Hacia 1926 (van a ser cien años) José Ortega y Gasset escribió su obra más conocida La rebelión de las masas. Años más tarde incluyó en ella un Prólogo para franceses; ahí describía al hombre-masa y expresaba: “tiene solo apetitos, cree que solo tiene derechos y no obligaciones; no sabe asumir su responsabilidad, es el hombre sin la 'nobleza que obliga', –sine nobilitatesnob, contracción usada en Inglaterra para significar, en la lista de vecinos, que alguien no tenía rango u oficio, que era alguien ‘sin nobleza’ (este es el origen del término).
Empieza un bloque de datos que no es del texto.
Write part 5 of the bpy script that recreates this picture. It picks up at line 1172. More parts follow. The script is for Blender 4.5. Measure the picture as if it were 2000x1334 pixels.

Esta masificación se habría iniciado a principio del siglo pasado con la incertidumbre que produjeron las dos grandes guerras; luego, se habría acentuado con el advenimiento de la televisión y el consumismo, solo para llegar a su punto más crítico con el internet y la inusitada diseminación de información producida por las redes sociales.

 

Elías Canetti, Premio Nobel de literatura, también habló de la masa; del impulso que lleva al hombre a ser parte de ella y del instinto que lo hace permanecer dentro: el de supervivencia. Hoy, para escribir de la masa, habría que averiguar no sólo de qué masa estamos hablando, sino de qué rebelión queremos, y podemos, hablar… Habría que reconocer la evanescencia de la solidaridad, el porqué para que haya desaparecido el altruismo y solo subsista un grupo de dementes arrostrándonos su pretendida superioridad moral… Hoy parece haberse impuesto un raro convencimiento, el de que para ser político y tener éxito, hay que saber 'actuar', saberse vender como demagogo, ser un vulgar vendedor de humo. Hemos perdido la capacidad para diferenciar al político serio del charlatán, al funambulista de quien quiere servir de verdad: aquél que no busca aprovecharse del sistema o de la ingenuidad ajena.